Los manuales se detenían algo –poco- en Viriato y Numancia antes de saltar bruscamente a Don Pelayo y el inicio de la Reconquista. Quizá porque la escritura ibera nunca ha sido descifrada, todo lo anterior a la llegada de los romanos se sobreentendía como un batiburrillo de hechos fabulosos sin importancia histórica alguna. 
En rigor, la primera noticia referente a ese papel de Hércules en la historia de España me la brindó la lectura, ya en la adolescencia, de Los Toros, la clásica y monumental enciclopedia de José María de Cossío, donde se recoge cómo en el inconsciente colectivo, en la memoria popular, el primer manipulador de toros bravos en España fue Hércules, un “egipciano”
Mi memoria, en fin, no guarda ninguna alusión por mis profesores a la pavorosa sequía que –en tiempos de Tarquino El Soberbio, último rey de Roma- asoló la Península durante veintiséis años, obligando a todos sus habitantes a dejarla despoblada, ni a cómo Noé vino a España a visitar a su nieto Túbal, ni a la invasión de la Península por los babilonios. Tampoco, a cómo el romancero atribuyó la caída de España en manos del Islam a la desobediencia a la voluntad de Hércules por Don Rodrigo.

  Quizá, como señala Rallo Gruss, exista un fuerte componente de fantasía en muchas de estas afirmaciones. No obstante, y sin arrogarnos una cualificación académica de la que carecemos, no creemos defendible de oficio la atribución de nulo valor histórico a esta clase de obras, que, por cierto, recientemente han inspirado también, en cierta medida, un libro de tan notable poder evocatorio como El Reino del Ocaso, de Jon Juaristi, y, en muchos respectos, son las únicas que pueden rellenar en parte los vacíos señalados.
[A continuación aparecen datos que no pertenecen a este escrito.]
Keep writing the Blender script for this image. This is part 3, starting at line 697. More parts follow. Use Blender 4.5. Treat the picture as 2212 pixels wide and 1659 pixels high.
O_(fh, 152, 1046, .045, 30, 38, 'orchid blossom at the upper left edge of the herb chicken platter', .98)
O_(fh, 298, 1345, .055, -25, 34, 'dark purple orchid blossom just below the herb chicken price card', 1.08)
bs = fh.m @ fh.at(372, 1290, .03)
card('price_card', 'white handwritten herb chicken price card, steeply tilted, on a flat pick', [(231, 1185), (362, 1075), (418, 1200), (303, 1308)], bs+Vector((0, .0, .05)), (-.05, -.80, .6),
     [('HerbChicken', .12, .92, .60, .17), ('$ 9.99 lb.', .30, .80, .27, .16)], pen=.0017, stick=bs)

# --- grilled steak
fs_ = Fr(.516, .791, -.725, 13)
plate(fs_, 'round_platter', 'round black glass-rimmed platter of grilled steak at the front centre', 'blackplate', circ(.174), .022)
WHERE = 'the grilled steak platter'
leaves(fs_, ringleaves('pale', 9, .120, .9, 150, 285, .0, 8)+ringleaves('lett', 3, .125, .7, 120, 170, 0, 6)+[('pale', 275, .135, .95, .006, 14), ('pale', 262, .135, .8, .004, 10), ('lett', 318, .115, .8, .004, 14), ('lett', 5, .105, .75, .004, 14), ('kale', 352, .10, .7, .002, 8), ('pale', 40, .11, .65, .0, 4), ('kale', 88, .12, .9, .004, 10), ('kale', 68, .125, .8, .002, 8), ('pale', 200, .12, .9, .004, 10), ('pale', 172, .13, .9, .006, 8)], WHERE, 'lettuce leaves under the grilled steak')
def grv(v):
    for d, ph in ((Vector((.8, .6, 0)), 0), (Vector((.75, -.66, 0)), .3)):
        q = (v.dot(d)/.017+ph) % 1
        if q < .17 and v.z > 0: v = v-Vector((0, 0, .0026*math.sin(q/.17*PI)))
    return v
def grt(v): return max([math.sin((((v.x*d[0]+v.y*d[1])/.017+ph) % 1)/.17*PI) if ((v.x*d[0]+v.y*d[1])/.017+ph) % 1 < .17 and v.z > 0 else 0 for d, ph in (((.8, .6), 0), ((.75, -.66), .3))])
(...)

No se entiende muy bien por qué, por ejemplo, San Isidoro de Sevilla, quien, con mayor o menor fidelidad, no dejaba –al fin y al cabo- de seguir una tradición viva, no podría ser considerado una autoridad en historia, cuando se concede sin pestañear tal rango a paleoantropólogos que, a partir de un fragmento de molar, supuestamente “reconstruyen” toda una era prehistórica en base a poquísimo más que delirantes especulaciones.

  Estos libros hallaron aún un espléndido epígono en el último cuarto del siglo XIX, con los estudios histórico-mitológicos de Moreau de Jonnés. Los autores de los Libros de Antigüedades estudiados por Asunción Rallo Gruss se habrían quedado de piedra, sospecho, de haber podido leer que, según Moreau, Tartessos no estuvo ni en Sevilla, ni en Cádiz, sino… ¡en el mar de Azov!

JOAQUÍN ALBAICÍN
Altar Mayor nº 142, Jul-Ag 2011
 

[1] Padre Juan de Mariana: “El primero que podemos contar entre los Reyes de España, por ser muy celebrado en los libros de Griegos y Latinos, es Gerión; el cual vino de otra parte a España, lo que da a entender el nombre de Gerión, que en lengua Caldea significa peregrino y extranjero” (Historia General de España, D. Joaquín de Ibarra, Impresor de Cámara de Su Majestad - Madrid, 1780).